Buffet froid (B. Blier, 1979)




Très grande réussite de Bertrand Blier dans un cinéma absurde, froid, distant, au ton tragi-comique qui empile les cadavres et les situations ionesciennes. Dans ce film unique à bien des égards, Blier inverse tous les postulats habituels : les relations de cause et de conséquences ne fonctionnent plus, il filme normalement des scènes anormales, les réactions sont opposées à ce qui devrait être (l'assassin plus marqué par la mort de la femme que le mari). Cette inversion ne pouvait se faire qu'une fois : Blier ne procèdera plus de la sorte. Lui qui aime choquer ou bien par le ton (Les Valseuses), le sujet (Beau-père) ou désarçonner le spectateur ne jouant de la grammaire du cinéma elle-même (Merci la vie), explore ici l'absurde, se rapprochant de l'univers de Buñuel (celui du Fantôme de la liberté ou du Charme discret de la bourgeoisie). Depardieu, Blier père et Carmet sont parfaits dans des rôles au ton très difficile à trouver. Michel Serrault épate dans la légendaire séquence d'introduction (séquence très difficile à jouer, où tout ne tient qu'à un fil).

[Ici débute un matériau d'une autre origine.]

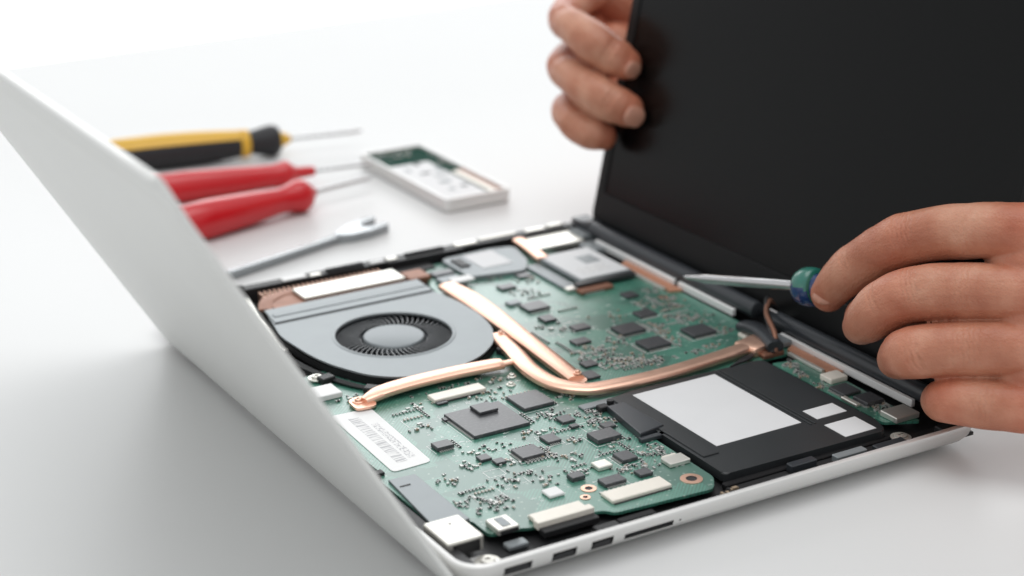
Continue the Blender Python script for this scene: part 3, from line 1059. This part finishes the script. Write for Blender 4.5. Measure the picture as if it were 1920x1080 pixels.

Les décors épurés, géométriques, dans une urbanité déserte d’abord, puis dans une nature froide, participent au ton étrange et irrationnel du film. Ils construisent un univers de solitude et de déshumanisation qui entoure et étreint les personnages.
Les dialogues sont savoureux, dès la première séquence qui installe le spectateur dans l’univers de Blier et donne d'emblée le ton du film, celui d’un humour noir un peu mélancolique, à la fois grinçant, solitaire et désabusé.